Exercise goal. Your task is to give the number of lines in the listing that include "this", and nothing else.

Supplied data.
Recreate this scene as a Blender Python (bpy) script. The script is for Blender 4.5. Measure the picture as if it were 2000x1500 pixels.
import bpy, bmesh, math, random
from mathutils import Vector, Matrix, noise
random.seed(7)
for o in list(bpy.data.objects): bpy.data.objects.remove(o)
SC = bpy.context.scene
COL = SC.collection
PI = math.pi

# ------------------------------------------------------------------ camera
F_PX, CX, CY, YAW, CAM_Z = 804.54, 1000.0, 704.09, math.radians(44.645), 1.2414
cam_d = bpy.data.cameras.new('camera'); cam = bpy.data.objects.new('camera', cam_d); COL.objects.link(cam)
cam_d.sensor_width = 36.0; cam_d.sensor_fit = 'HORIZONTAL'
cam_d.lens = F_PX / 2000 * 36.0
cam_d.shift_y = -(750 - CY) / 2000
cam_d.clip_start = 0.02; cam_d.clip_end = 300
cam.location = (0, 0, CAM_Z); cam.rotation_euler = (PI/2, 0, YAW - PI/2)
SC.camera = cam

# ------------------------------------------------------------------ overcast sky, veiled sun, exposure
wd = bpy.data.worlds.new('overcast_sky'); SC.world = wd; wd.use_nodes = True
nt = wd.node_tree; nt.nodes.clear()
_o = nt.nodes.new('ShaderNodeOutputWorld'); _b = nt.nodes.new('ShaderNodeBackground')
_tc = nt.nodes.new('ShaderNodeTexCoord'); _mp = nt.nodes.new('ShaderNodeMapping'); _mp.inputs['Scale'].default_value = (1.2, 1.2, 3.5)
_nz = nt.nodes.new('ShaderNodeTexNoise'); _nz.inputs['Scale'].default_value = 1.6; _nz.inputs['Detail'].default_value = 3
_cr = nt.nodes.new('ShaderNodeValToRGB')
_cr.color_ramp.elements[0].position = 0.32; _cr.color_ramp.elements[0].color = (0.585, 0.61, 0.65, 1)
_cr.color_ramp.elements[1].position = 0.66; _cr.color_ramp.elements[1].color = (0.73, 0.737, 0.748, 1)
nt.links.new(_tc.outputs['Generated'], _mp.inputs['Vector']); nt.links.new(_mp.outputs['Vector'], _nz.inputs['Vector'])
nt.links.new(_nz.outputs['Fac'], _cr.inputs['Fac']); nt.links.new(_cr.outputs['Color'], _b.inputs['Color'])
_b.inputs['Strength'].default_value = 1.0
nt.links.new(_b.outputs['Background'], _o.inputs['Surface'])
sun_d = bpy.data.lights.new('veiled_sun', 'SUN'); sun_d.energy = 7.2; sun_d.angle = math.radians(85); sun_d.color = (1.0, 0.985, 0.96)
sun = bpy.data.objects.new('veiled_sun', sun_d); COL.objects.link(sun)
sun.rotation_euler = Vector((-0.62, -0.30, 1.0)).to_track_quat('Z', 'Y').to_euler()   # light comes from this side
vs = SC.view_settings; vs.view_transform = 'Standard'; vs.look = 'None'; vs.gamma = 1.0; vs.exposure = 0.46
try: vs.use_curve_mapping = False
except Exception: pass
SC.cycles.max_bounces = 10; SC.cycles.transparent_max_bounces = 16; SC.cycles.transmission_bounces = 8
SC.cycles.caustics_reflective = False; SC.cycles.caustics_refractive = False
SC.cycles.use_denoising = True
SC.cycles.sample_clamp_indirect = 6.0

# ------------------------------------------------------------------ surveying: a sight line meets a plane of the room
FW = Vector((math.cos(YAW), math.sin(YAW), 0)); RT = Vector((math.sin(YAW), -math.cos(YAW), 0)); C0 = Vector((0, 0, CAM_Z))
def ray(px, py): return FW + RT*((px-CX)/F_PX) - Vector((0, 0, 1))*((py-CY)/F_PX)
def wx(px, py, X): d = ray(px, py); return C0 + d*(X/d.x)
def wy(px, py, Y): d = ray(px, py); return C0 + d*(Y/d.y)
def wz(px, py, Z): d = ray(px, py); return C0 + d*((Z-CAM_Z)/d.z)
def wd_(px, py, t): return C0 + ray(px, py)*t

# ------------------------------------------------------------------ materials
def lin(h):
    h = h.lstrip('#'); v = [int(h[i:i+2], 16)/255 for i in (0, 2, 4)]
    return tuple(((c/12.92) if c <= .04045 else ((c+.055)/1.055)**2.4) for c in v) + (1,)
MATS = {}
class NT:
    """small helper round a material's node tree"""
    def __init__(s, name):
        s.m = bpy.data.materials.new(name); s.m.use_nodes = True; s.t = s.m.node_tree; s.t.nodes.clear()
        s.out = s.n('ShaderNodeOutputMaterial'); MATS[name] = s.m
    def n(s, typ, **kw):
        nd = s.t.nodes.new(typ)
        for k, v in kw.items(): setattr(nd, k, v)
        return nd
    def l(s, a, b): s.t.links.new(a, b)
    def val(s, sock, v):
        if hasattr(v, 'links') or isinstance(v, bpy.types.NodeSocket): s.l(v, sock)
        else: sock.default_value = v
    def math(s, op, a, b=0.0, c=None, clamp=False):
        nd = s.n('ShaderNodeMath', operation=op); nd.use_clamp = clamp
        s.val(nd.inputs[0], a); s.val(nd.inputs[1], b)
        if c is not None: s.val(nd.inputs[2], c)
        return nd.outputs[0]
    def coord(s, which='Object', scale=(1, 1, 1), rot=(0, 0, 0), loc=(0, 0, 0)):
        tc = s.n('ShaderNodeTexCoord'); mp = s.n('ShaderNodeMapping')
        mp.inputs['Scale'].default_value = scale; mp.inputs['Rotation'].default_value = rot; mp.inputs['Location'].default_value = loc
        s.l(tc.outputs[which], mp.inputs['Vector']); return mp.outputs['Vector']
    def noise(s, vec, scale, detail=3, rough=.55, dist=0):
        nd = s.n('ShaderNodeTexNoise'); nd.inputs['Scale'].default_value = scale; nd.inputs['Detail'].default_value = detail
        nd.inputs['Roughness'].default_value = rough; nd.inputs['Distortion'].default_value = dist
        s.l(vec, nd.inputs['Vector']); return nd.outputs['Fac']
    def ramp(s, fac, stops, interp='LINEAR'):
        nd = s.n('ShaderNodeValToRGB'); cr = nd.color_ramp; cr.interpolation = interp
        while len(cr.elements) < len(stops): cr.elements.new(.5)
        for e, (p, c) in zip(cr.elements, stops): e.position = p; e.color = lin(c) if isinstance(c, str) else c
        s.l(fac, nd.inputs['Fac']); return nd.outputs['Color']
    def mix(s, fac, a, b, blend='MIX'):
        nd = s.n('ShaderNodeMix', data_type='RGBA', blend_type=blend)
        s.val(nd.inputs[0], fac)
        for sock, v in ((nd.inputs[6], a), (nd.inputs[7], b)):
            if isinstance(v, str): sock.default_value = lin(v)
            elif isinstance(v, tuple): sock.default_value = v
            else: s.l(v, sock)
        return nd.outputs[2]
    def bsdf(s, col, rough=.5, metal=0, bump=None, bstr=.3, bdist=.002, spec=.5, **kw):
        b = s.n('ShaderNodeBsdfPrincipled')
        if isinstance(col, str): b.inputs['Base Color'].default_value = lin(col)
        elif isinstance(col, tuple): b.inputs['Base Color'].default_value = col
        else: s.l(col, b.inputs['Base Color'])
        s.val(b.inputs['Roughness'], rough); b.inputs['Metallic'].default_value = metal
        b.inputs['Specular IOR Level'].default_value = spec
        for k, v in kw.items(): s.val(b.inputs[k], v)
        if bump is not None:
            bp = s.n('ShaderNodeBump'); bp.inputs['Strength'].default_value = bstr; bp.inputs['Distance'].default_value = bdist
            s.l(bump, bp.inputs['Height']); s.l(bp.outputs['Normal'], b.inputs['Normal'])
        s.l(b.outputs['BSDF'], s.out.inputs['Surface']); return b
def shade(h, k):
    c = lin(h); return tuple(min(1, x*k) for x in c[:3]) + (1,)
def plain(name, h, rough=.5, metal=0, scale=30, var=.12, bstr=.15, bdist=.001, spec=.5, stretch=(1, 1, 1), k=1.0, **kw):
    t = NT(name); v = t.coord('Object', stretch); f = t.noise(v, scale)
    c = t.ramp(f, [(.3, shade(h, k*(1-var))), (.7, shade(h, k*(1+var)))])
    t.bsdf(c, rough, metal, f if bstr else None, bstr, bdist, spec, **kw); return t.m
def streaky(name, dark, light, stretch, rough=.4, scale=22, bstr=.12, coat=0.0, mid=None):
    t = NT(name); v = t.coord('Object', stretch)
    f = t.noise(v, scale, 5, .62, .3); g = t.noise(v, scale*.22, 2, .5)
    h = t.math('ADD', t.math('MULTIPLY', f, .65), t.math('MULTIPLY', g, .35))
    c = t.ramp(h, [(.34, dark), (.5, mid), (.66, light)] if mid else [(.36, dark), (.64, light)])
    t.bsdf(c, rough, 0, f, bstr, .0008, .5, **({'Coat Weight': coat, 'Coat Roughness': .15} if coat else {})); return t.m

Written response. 2